Delivery versus payment (DvP) is the mode of settlement system that stipulates that cash payment must be made prior to or simultaneously with the delivery of the security. The system ensures that unless the funds are paid, the securities are not delivered and vice versa and it completely eliminates the settlement risk in transactions. The delivery versus payment system describes three types of DvP settlements viz. viz., DvP I, II and III.
In DvP I method the securities and funds legs of the transactions are settled on a gross basis, that is, the settlements occur transaction by transaction without netting the payables and receivables of the participant.
In DvP II method, the securities are settled on gross basis whereas the funds are settled on a net basis, that is, the funds payable and receivable of all transactions of a party are netted to arrive at the final payable or receivable position which is settled.
In DvP III method, both the securities and the funds legs are settled on a net basis and only the final net position of all transactions undertaken by a participant is settled.

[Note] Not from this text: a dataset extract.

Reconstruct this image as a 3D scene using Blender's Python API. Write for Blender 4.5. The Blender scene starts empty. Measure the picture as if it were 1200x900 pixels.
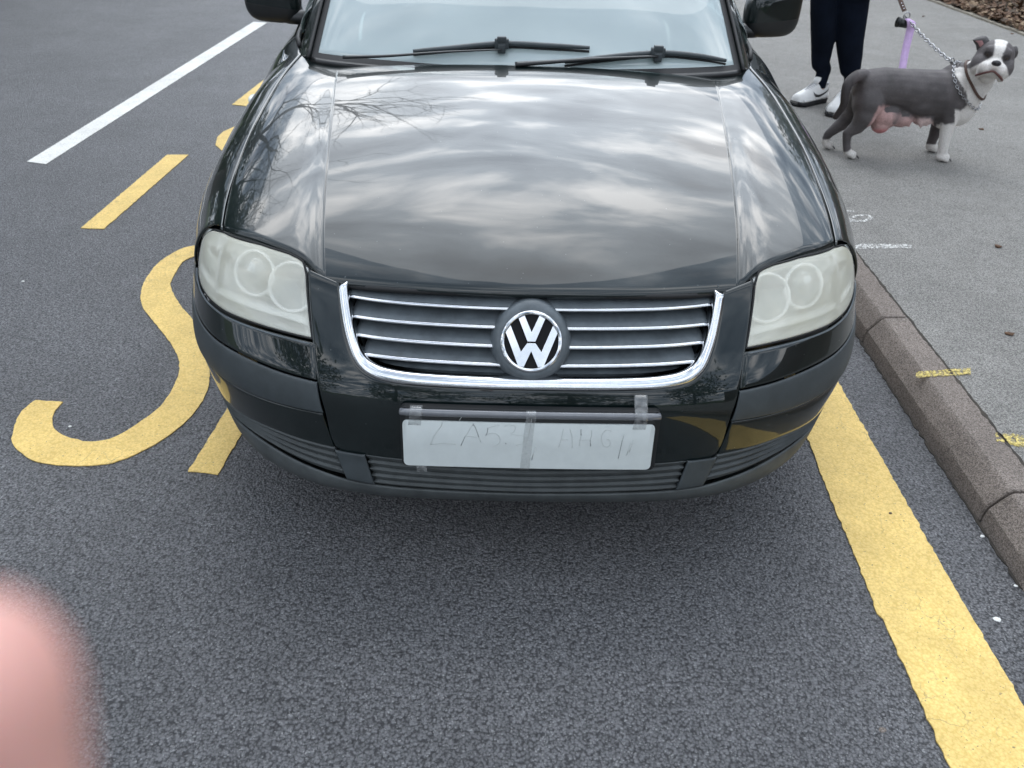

The application of principles of Real Time Gross Settlement (RTGS) in the context of securities settlement is also called Delivery Vs Payment System. RTGS represents settlement of any transaction involving claims and counter claims instantly on gross basis, thereby obviating the need for clearing arrangement. However, the liquidity requirement in a gross mode is higher than that of a net mode since the payables and receivables are set off against each other in the net mode. However, RTGS mechanism eliminates default risks.